Malgré ces deux décennies d'interdiction, des cas, parfois violents, reviennent régulièrement prendre place dans l'actualité. Un blessé grave à l'EDHEC, école de commerce lilloise, en 2013, lors d'une soirée d'intégration. Un bizutage brutal à l'université Paris-Dauphine, lors duquel un étudiant aurait été scarifié en 2011. Des soupçons de viols lors de week-ends d'intégration dans les écoles de commerce de Grenoble et de Nancy en 2010. Des humiliations à la faculté de médecine de l'université d'Amiens, en 2008. Et, plus récemment, 16 étudiants brûlés aux bras, à la cuillère, durant une soirée sur le campus d'Angers de l'école d'ingénieurs Arts et Métiers. Autant de cas médiatiques, qui en cachent sans doute d'autres, plus confidentiels, mettant en danger les victimes, qui n'osent pas toujours témoigner.

Des périodes d'intégration de plus en plus encadrées

Face à ce phénomène, les établissements ne restent pas sans rien faire. "Le WEI (week-end d'intégration) a beau être organisé par les élèves, il fait l'objet d'un certain encadrement de la part de l'école. Chaque année, nous faisons signer aux étudiants une charte de comportement, nous rappelons également les règles et la philosophie de ce rendez-vous. Je passe moi-même une partie de l'après-midi en leur compagnie sur le terrain", expliquait Frank Bournois, directeur général d'ESCP Europe, en novembre 2017, au moment où l'école de commerce a pris la décision d'interdire les WEI à la suite de débordements.

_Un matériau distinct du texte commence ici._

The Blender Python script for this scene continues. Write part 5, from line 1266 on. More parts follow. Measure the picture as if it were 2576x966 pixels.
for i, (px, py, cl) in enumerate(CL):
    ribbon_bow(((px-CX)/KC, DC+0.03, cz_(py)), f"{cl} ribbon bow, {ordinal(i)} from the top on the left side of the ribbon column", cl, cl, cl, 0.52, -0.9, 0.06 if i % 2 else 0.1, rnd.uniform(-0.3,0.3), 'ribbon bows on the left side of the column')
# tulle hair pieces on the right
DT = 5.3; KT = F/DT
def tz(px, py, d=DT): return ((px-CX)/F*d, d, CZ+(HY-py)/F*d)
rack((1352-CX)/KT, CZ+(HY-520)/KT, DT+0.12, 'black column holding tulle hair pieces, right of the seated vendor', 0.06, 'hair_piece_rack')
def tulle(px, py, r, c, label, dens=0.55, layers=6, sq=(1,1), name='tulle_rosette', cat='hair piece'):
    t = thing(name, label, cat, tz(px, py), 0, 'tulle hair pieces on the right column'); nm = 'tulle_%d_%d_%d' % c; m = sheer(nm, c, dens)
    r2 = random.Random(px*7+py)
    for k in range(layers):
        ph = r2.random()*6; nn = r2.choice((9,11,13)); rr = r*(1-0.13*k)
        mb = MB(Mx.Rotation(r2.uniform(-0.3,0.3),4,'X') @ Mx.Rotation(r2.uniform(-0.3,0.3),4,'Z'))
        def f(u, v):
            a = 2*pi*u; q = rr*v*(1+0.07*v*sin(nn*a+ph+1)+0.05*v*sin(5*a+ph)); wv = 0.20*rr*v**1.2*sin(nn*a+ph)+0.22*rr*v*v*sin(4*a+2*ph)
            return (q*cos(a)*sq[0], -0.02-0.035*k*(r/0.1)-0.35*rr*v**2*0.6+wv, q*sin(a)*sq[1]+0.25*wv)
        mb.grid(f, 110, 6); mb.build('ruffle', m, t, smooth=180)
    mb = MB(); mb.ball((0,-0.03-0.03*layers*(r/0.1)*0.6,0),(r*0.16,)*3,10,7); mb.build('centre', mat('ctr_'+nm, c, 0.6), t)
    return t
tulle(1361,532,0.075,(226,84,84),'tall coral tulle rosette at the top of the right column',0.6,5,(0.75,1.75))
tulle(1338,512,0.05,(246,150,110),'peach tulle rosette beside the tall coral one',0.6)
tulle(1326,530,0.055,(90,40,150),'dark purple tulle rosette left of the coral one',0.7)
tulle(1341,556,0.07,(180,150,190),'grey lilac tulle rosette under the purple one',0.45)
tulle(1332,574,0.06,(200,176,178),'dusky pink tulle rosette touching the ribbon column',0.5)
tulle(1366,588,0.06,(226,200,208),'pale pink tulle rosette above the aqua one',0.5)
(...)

Du côté d'Arts et Métiers, la direction a également pris la décision de mettre fin à la traditionnelle "période de transmission des valeurs". Et sanctionné les responsables, jusqu'à six mois d'exclusion.

Des actions de prévention

Certains lycées et écoles font également appel à une aide extérieure, afin de sensibiliser leurs élèves sur les dangers du bizutage. Marie-France Henry, présidente du Conseil national contre le bizutage, vient ainsi à la rencontre d'étudiants, à la demande de leur établissement. "Nous venons faire de la prévention, souvent après des cas de bizutage, justement. Le but est de leur faire prendre conscience des raisons qui font que c'est interdit. Je recommande aussi aux chefs d'établissements de demander des comptes au BDE et de faire signer une charte de bonne conduite aux étudiants", explique-t-elle.

Son association recueille également des témoignages de victimes de bizutage. Dans ce cas, elle se veut rassurante. "Nous sommes là avant tout pour écouter. Il faut dire au jeune qu'il a eu raison de briser la loi du silence, que c'est courageux. Nous l'encourageons également à en parler avec le chef d'établissement, ou, s'il ne le souhaite pas, à nous donner des détails pour que nous puissions le faire à sa place, en respectant son anonymat", souligne Marie-France Henry.

Une évolution progressive des mentalités

Malgré ces actualités régulières, la présidente du Conseil national contre le bizutage estime néanmoins que le bizutage est en recul. "Nous observons une évolution des mentalités. Il y a 20 ans, beaucoup estimaient que c'était une bonne chose, que c'était 'éducatif'. Aujourd'hui, la majorité des parents s'y oppose", déclare la présidente du CNCB.

Pour l'étayer, elle met en avant une enquête réalisée auprès de deux fédérations de parents, en 2012 et 2013. Les parents interrogés sont 78 % à estimer que le bizutage est "une épreuve humiliante". Et 91 % à juger qu'il ne s'agit pas "d'une étape nécessaire dans l'intégration d'une école". "C'est la preuve d'une avancée dans le bon sens", se réjouit Marie-France Henry. Qui, elle l'espère, se poursuivra sur les années à venir.